As with all his convoluted monologues, which go all sorts of ways but nowhere in particular, the fellowship of the ring takes us to the ring of Nibelung, which leads us to a short lecture on his love-hate relationship with Wagner, and the reason why the demise of the Vikings is linked to their conversion to Christianity. That takes us along a short history of the Catholic Church and leads us to the connections between Pope Francis and the rise and fall of Socialism in Latin America. Contrasts are drawn to the history of communism in Asia, which begets the question of why leftist ideologies never took the same strides in South Asia. This prompts a discussion of castes, which one way or the other brings us back to Tolkien, all in under fifteen minutes.

As my head spins I realize that there is such a thing as being too well-read for your own good, and for the well-being of others.

I ask him about prospects for his country’s future. He gives a longwinded speech about optimism being the sign of superficiality, and how there is no hope in the pursuit of egalitarian democracy. “These people aren’t ready,” he says, and I remind him that those were the exact words of many a dictator. But I know his sentiments are shared by almost all so-called liberals nowadays.

I ask him why Egyptians adhere to a herd morality when they choose their in-laws or their bosses– always looking for the kind and genteel, praising meekness, politeness, patience and penitence– whereas a master morality commands their choice of pharaoh. Why was it that the more obstinate, rash and impertinent a ruler was the more he was praised?

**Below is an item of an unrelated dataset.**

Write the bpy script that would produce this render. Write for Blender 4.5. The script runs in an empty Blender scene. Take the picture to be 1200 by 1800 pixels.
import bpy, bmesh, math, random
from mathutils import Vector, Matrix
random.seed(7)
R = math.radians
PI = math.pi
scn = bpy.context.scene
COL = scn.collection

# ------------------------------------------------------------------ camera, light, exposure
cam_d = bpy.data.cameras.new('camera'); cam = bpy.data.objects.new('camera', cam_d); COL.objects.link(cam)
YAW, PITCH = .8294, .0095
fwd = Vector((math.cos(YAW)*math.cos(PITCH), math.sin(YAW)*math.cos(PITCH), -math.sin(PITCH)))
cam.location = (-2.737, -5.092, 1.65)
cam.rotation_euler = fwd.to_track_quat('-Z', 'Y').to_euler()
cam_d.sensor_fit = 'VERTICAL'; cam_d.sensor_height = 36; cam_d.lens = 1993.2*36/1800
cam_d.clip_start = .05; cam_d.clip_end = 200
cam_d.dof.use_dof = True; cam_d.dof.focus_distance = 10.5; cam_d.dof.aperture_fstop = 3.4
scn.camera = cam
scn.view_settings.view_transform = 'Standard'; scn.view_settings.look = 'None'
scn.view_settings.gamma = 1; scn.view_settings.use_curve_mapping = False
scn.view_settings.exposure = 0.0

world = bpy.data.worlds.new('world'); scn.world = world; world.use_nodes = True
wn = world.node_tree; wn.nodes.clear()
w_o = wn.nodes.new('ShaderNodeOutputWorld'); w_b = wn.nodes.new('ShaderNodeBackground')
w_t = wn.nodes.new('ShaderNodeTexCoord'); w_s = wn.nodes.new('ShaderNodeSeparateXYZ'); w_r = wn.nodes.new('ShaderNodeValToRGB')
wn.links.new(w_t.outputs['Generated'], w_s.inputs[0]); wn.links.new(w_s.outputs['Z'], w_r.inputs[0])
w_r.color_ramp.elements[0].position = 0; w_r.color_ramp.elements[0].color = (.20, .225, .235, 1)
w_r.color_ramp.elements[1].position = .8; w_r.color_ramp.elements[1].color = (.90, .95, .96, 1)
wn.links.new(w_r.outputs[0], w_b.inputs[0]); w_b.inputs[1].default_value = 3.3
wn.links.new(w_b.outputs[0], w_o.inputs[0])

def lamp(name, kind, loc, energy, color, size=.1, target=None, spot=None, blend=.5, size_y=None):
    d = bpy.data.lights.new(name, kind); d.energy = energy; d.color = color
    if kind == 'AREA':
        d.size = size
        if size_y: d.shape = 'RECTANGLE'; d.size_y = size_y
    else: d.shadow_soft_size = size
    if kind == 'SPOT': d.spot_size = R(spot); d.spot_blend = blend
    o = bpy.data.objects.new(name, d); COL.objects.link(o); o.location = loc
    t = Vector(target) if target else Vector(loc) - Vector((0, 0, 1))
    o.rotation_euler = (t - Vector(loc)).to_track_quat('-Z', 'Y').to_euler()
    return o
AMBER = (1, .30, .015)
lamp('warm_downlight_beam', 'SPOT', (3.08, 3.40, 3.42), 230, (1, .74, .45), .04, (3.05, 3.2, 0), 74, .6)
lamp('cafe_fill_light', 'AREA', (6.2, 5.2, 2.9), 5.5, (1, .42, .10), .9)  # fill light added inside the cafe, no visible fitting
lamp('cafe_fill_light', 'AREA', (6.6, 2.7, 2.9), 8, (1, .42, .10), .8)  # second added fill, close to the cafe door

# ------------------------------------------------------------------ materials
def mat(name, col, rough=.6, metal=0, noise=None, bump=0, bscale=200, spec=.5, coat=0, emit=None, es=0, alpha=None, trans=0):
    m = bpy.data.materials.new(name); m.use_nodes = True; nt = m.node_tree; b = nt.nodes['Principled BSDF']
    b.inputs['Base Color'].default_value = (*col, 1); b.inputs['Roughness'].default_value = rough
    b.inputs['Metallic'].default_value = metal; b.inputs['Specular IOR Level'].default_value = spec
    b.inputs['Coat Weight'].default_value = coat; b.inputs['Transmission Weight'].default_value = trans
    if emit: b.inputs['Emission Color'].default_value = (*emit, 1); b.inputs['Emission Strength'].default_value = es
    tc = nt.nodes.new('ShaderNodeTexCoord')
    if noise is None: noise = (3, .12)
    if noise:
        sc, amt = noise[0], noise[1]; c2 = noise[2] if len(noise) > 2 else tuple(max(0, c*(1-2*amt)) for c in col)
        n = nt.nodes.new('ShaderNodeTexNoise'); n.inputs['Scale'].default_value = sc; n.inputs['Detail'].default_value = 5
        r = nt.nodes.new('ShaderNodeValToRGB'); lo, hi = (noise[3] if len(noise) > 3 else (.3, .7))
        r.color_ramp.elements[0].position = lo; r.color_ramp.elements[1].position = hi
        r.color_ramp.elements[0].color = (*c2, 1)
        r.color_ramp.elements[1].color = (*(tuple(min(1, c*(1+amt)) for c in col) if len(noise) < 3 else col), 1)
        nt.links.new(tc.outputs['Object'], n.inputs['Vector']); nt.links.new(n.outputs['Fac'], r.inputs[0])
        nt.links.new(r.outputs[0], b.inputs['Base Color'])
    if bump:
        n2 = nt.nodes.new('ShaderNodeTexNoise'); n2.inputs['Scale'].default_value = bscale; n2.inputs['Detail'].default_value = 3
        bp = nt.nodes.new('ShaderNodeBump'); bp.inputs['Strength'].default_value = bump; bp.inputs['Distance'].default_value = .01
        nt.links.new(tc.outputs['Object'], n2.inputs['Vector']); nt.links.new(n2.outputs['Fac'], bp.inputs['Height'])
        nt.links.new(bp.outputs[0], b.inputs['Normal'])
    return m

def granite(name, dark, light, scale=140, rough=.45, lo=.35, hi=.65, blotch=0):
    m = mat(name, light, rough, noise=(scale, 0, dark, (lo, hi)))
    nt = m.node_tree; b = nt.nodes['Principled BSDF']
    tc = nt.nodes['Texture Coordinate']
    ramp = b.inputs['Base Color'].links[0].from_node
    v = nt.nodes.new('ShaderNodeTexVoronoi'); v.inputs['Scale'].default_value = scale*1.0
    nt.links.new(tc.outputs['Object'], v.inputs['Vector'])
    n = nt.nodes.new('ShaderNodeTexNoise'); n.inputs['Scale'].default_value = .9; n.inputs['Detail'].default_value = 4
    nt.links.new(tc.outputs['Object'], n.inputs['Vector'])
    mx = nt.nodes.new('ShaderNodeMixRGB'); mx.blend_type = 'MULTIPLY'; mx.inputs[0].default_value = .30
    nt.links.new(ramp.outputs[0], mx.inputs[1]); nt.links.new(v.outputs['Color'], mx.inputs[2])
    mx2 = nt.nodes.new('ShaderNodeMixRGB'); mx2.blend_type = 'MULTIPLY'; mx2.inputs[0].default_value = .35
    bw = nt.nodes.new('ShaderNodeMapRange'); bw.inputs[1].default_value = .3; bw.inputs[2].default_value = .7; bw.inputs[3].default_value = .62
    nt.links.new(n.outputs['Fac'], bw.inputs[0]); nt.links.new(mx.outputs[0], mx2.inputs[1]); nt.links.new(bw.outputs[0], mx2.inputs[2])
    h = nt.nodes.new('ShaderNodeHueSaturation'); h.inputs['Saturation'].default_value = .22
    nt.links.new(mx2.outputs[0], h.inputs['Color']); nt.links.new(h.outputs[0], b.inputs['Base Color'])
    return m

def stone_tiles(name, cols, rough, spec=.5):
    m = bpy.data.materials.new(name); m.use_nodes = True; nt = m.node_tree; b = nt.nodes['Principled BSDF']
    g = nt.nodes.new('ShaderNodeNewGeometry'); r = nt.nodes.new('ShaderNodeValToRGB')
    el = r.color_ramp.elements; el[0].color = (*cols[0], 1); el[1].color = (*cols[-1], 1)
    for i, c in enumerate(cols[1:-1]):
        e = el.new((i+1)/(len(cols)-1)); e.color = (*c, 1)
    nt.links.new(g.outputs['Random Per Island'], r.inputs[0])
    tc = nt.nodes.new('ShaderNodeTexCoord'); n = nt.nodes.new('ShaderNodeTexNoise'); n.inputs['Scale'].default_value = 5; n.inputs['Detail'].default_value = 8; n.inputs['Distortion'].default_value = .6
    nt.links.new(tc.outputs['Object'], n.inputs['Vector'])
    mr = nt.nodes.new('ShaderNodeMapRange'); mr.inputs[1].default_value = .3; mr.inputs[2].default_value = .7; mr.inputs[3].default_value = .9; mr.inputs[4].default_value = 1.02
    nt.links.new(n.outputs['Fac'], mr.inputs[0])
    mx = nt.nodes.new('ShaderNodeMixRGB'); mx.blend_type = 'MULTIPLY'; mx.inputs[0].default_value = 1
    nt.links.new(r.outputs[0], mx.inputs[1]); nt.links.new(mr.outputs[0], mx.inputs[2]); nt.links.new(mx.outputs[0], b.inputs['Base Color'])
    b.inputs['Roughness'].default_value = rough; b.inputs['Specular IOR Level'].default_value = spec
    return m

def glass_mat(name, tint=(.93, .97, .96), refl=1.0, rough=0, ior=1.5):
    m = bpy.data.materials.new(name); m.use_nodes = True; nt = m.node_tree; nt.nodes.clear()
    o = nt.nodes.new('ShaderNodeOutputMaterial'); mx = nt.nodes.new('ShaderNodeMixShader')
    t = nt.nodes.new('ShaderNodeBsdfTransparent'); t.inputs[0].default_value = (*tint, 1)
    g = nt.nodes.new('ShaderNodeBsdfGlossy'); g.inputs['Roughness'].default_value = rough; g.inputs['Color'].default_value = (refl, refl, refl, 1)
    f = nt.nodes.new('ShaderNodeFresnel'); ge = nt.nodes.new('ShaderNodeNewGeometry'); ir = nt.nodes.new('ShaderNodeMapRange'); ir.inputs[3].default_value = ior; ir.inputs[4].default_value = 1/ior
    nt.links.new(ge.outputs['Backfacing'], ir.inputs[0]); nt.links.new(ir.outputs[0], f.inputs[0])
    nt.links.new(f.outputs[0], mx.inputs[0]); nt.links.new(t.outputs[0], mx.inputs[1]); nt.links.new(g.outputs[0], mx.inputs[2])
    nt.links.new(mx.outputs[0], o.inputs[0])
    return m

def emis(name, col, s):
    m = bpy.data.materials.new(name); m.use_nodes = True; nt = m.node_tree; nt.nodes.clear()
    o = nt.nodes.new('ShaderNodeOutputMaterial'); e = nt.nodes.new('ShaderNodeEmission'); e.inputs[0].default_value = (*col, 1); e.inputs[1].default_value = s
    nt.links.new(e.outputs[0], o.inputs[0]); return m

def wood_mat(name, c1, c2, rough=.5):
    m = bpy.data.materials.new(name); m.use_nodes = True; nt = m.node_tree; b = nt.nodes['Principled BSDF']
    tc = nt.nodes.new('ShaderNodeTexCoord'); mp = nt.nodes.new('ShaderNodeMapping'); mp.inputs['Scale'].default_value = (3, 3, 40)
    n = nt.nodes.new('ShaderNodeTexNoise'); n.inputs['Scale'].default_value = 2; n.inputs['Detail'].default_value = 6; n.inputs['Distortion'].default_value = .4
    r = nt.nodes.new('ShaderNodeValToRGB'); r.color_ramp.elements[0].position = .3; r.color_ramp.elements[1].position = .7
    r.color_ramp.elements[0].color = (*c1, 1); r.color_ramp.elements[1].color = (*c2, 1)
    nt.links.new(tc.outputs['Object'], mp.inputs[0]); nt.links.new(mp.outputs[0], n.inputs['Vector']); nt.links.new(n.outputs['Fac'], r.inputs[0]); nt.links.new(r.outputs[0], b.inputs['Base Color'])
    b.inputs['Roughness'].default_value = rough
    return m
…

“It boils down to our age old respect for diversity”, my friend mockingly says. “We are all longing for he who will get rid of those who are unlike us. An anarchy, rather than an hierarchy, of classes exists in this country. And we’re all fending against each other, looking for an ally at the helm of the state.”

I follow up with a question on what should be done to limit the threat of the new statists.

“Burn the bastards!”

There is, it seems, a limit to the refinement of intellect. Egyptians may think there are differences among them, but they’re really all the same.